Well, if it wasn’t controversial, other universities would be teaching it! Senn was able to get “rape resistance” going (she doesn’t want to call it “risk reduction” to make it clear that she’s talking about resisting coercion, not reducing risk) because she’s this very cool, 55-year-old feminist psychologist in Canada who was studying all of these problems for years. And finally, about ten years ago, she just got frustrated and said, “I’m going to make my own program.” The exciting part about it is she doesn’t just teach self-defense in terms of breaking wrist holds, but the full spectrum of not only what you need to do to resist coercive men, but to create a holistically good sex life. The way she integrates these two ideas is truly the answer, to me. There’s something about teaching girls in the way she does, that they should think about what sex they want to have, and think about it beforehand.

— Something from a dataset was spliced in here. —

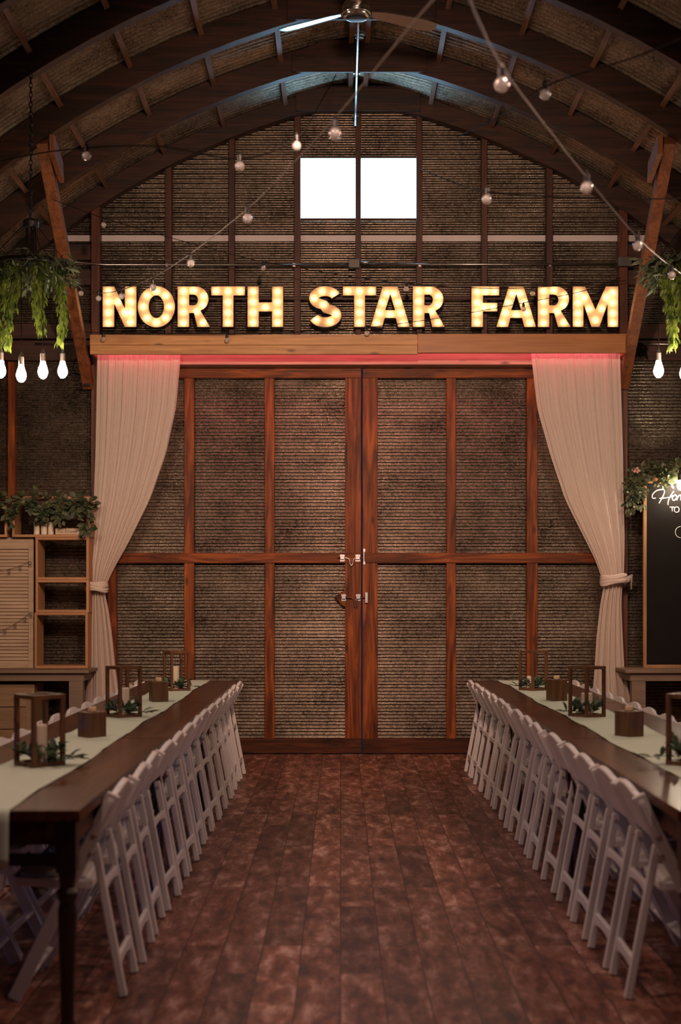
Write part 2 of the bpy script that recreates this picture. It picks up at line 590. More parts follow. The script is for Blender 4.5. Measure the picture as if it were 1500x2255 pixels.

It doesn’t surprise me that millennial women, who were raised to be planning-oriented, like the idea of articulating their desires and boundaries.
This is about a new sexual etiquette. It’s really just about figuring out what makes people feel good and feel loved in that moment, even if it’s not a relationship and just a casual-sex thing. College kids may not know the legal definition of consent, but everyone knows what it means when you turn your head away. A lot of guys don’t really care, or they’ve been socialized to think a girl pretends she doesn’t want it when she really does. I think the vocalizing is a way of making that clearer. As you say, planning is real in. This is not slacker-dom 1995 anymore.

In the book you say that a lot of these women face gender inequality for the first time in their college sexual experiences, and that’s one reason it’s so difficult. When I read that, I questioned the activist tactic of starting with sexual assault on campus and then branching out to address it everywhere. Because if the young women experiencing assault on campus are so privileged that this is their first roadblock … maybe we should be starting somewhere else with our activism. Perhaps we should prioritize the safety of another group of people who face more systemic challenges.
There are a hell of a lot of college students who come from not-so-privileged backgrounds. I guess the question is, is sexual inequality part of this final frontier, or is it a sideshow? I definitely would’ve liked to have written more about the different kinds of sexualities and genders and how they intersect with sexual assault. I still think the problem is anybody who sleeps with a man. Right? [Laughs.] I wasn’t going to say that, but …

I know neither of us is super-hopeful about the future of federal government support for these programs, but have campus activists succeeded in changing the culture more broadly?
Everybody who’s studied this agrees that none of this would’ve happened without those initial campus activists getting in university’s faces through the media. That’s their project: bringing it off campus. This whole thing has been about gender equality. Everybody who’s involved knows that, even Milo Yiannopoulos! Milo knows when you change culture on a campus, it changes everywhere. At the same time, I see what’s happening with Roe v. Wade. I’m not that idealistic. It could come down to things getting better for the middle class and above. It’s hard to know. What I do know is that a lot of the women I interviewed who are college activists are going to get law degrees. They want to be bad-ass activist attorneys who push the law into more and more gender-equal spaces.

That’s how we’ve gotten almost every major set of rights.
Exactly! And I’m not talking about like, one girl here or there. I’m talking about many of them. Many. Cultural standards change so quickly, but lawyers will hold the line if the rest of the culture doesn’t. You can see that front coming from a mile away.

This interview has been edited and condensed.